## start Dataset extract
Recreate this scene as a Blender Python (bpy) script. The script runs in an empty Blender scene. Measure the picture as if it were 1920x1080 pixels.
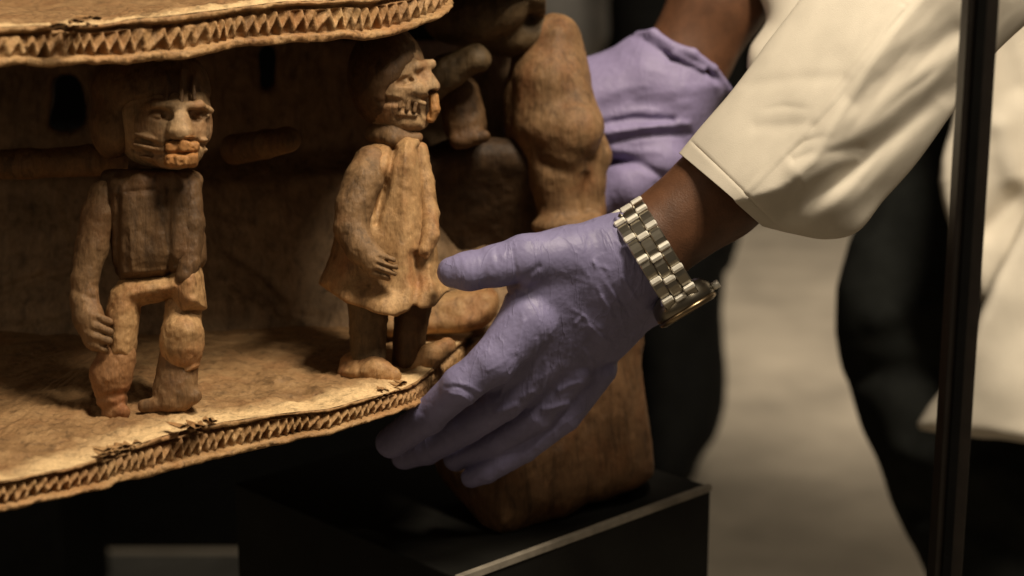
import bpy, bmesh, math, random
import numpy as np
from mathutils import Vector, Matrix
random.seed(7)
S = bpy.context.scene
COL = S.collection
PI = math.pi
# ------------------------------------------------------------------ camera
F = 3000.0                      # focal length in pixels of a 1920 px wide picture
PITCH = math.radians(12.5)
CAM = np.array([0.0, 0.0, 1.2])
cam_d = bpy.data.cameras.new('camera'); cam = bpy.data.objects.new('camera', cam_d); COL.objects.link(cam)
cam.location = CAM; cam.rotation_euler = (PI/2 - PITCH, 0, 0)
cam_d.sensor_width = 36; cam_d.lens = 36*F/1920; cam_d.clip_start = .05; cam_d.clip_end = 60
cam_d.dof.use_dof = True; cam_d.dof.focus_distance = .955; cam_d.dof.aperture_fstop = 5.0
S.camera = cam
RIGHT = np.array([1.0, 0, 0]); UP = np.array([0, math.sin(PITCH), math.cos(PITCH)]); FWD = np.array([0, math.cos(PITCH), -math.sin(PITCH)])
def W(u, v, d):
    """photo pixel and distance along the lens axis -> point in the room"""
    u = np.asarray(u, float); v = np.asarray(v, float); d = np.asarray(d, float)
    return CAM + d[..., None]*((u[..., None]-960)/F*RIGHT + (540-v[..., None])/F*UP + FWD)
def G(u, v, z):
    """point of the horizontal plane at height z seen at a pixel"""
    r = (u-960)/F*RIGHT + (540-v)/F*UP + FWD
    return CAM + r*((z-CAM[2])/r[2])
# ------------------------------------------------------------------ world and lights
w = bpy.data.worlds.new('World'); S.world = w; w.use_nodes = True
bg = w.node_tree.nodes['Background']; bg.inputs[0].default_value = (1.0, .80, .58, 1); bg.inputs[1].default_value = .058
S.view_settings.view_transform = 'Standard'; S.view_settings.look = 'None'
S.view_settings.exposure = .22; S.view_settings.gamma = 1
def area(name, loc, target, size, power, col):
    l = bpy.data.lights.new(name, 'AREA'); l.shape = 'DISK'; l.size = size; l.energy = power; l.color = col
    o = bpy.data.objects.new(name, l); COL.objects.link(o); o.location = loc
    o.rotation_euler = (Vector(target)-Vector(loc)).to_track_quat('-Z', 'Y').to_euler(); return o
TGT = (-.05, 1.0, 1.0)
area('key_lamp', (TGT[0]+.52, TGT[1]-.58, TGT[2]+1.83), TGT, .42, 39, (1.0, .86, .66))
area('fill_lamp', (-1.5, -.35, 1.75), (-.15, 1.05, .98), 1.1, 4.2, (1.0, .82, .58))  # added soft fill without a seen source, lifts the recess between the tiers
rl = bpy.data.lights.new('room_lamp', 'SPOT'); rl.energy = 920; rl.color = (1.0, .87, .68); rl.spot_size = math.radians(66); rl.spot_blend = .8; rl.shadow_soft_size = .3
ro = bpy.data.objects.new('room_lamp', rl); COL.objects.link(ro); ro.location = (1.7, 3.2, 3.7); ro.rotation_euler = (Vector((1.9, 5.0, 0))-ro.location).to_track_quat('-Z', 'Y').to_euler()
area('coat_lamp', (.75, .25, 2.5), (.75, 1.5, 1.0), .3, 15, (1.0, .86, .66))
# ------------------------------------------------------------------ noise
_rng = np.random.RandomState(3); _LAT = _rng.rand(32, 32, 32).astype(np.float32)
def vnoise(p):
    p = np.asarray(p, np.float32); i = np.floor(p).astype(int); f = p-i; f = f*f*(3-2*f)
    x0, y0, z0 = (i[..., 0] & 31, i[..., 1] & 31, i[..., 2] & 31); x1, y1, z1 = ((x0+1) & 31, (y0+1) & 31, (z0+1) & 31)
    fx, fy, fz = f[..., 0], f[..., 1], f[..., 2]
    a = _LAT[x0, y0, z0]*(1-fx)+_LAT[x1, y0, z0]*fx; b = _LAT[x0, y1, z0]*(1-fx)+_LAT[x1, y1, z0]*fx
    c = _LAT[x0, y0, z1]*(1-fx)+_LAT[x1, y0, z1]*fx; d = _LAT[x0, y1, z1]*(1-fx)+_LAT[x1, y1, z1]*fx
    a = a*(1-fy)+b*fy; c = c*(1-fy)+d*fy
    return (a*(1-fz)+c*fz)*2-1
def fbm(p, o=3):
    r = 0; a = 1.0; p = np.asarray(p, np.float32)
    for k in range(o):
        r = r+a*vnoise(p*(2.03**k)+17.3*k); a *= .5
    return r
# ------------------------------------------------------------------ objects
ORG = {}
def link(o, parent, org):
    COL.objects.link(o); ORG[o.name] = np.array(org, float)
    if parent is not None:
        o.parent = parent; o.location = ORG[o.name]-ORG[parent.name]
    else: o.location = org
def empty(name, org, parent=None):
    o = bpy.data.objects.new(name, None); o.empty_display_size = .02; link(o, parent, org); return o
def tag(o, label=None, cat=None, group=None, kind=None):
    for k, x in (('label', label), ('category', cat), ('group', group), ('kind', kind)):
        if x: o[k] = x
    return o
def mesh(name, verts, faces, mat, parent=None, org=None, smooth=True, attr=None):
    verts = np.asarray(verts, float)
    if org is None:
        lo, hi = verts.min(0), verts.max(0); org = np.array([(lo[0]+hi[0])/2, (lo[1]+hi[1])/2, lo[2]])
    me = bpy.data.meshes.new(name); n = len(verts)
    if isinstance(faces, np.ndarray):
        m, k = faces.shape
        me.vertices.add(n); me.vertices.foreach_set('co', (verts-org).astype(np.float32).ravel())
        me.loops.add(m*k); me.loops.foreach_set('vertex_index', faces.astype(np.int32).ravel())
        me.polygons.add(m); me.polygons.foreach_set('loop_start', np.arange(0, m*k, k, dtype=np.int32)); me.polygons.foreach_set('loop_total', np.full(m, k, np.int32))
        me.update(calc_edges=True); me.validate()
    else:
        me.from_pydata((verts-org).tolist(), [], faces)
    if smooth: me.polygons.foreach_set('use_smooth', np.ones(len(me.polygons), bool))
    if attr is not None:
        for nm, val in attr.items():
            a = me.attributes.new(nm, 'FLOAT', 'POINT'); a.data.foreach_set('value', np.asarray(val, np.float32))
    me.update()
    if mat: me.materials.append(mat)
    o = bpy.data.objects.new(name, me); link(o, parent, org); return o
def vnormals(v, q):
    a, b, c, d = (v[q[:, i]] for i in range(4)); n = np.cross(c-a, d-b)
    N = np.zeros_like(v)
    for i in range(4):
        for k in range(3): N[:, k] += np.bincount(q[:, i], n[:, k], len(v))
    return N/(np.linalg.norm(N, axis=1, keepdims=True)+1e-12)
# ------------------------------------------------------------------ solid modelling on a grid (u right, v down, w towards the viewer)
def polydist(P, U, V, closed=True):
    P = np.asarray(P, float); n = len(P); d = np.full(np.broadcast(U, V).shape, 1e9); s = np.ones_like(d)
    for i in range(n if closed else n-1):
        a = P[i]; b = P[(i+1) % n]; e = b-a; wx = U-a[0]; wy = V-a[1]
        t = np.clip((wx*e[0]+wy*e[1])/(e@e+1e-9), 0, 1)
        d = np.minimum(d, (wx-e[0]*t)**2+(wy-e[1]*t)**2)
        if closed:
            c1 = V >= a[1]; c2 = V < b[1]; c3 = e[0]*wy > e[1]*wx
            s = np.where((c1 & c2 & c3) | (~c1 & ~c2 & ~c3), -s, s)
    d = np.sqrt(d); return d*s if closed else d
def crom(P, n=10, closed=False):
    P = np.asarray(P, float); out = []; N = len(P)
    for i in range(N if closed else N-1):
        if closed: p0, p1, p2, p3 = (P[(i+k-1) % N] for k in range(4))
        else: p0, p1, p2, p3 = P[max(i-1, 0)], P[i], P[i+1], P[min(i+2, N-1)]
        for t in np.linspace(0, 1, n, endpoint=False):
            out.append(.5*(2*p1+(p2-p0)*t+(2*p0-5*p1+4*p2-p3)*t*t+(3*p1-p0-3*p2+p3)*t**3))
    if not closed: out.append(P[-1])
    return np.array(out)
NZ = .38      # strength of the large unevenness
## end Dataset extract
Task description
Working from the listing above, pick out every line that has "scene" and copy it.

Exercise solution
Recreate this scene as a Blender Python (bpy) script. The script runs in an empty Blender scene. Measure the picture as if it were 1920x1080 pixels.
S = bpy.context.scene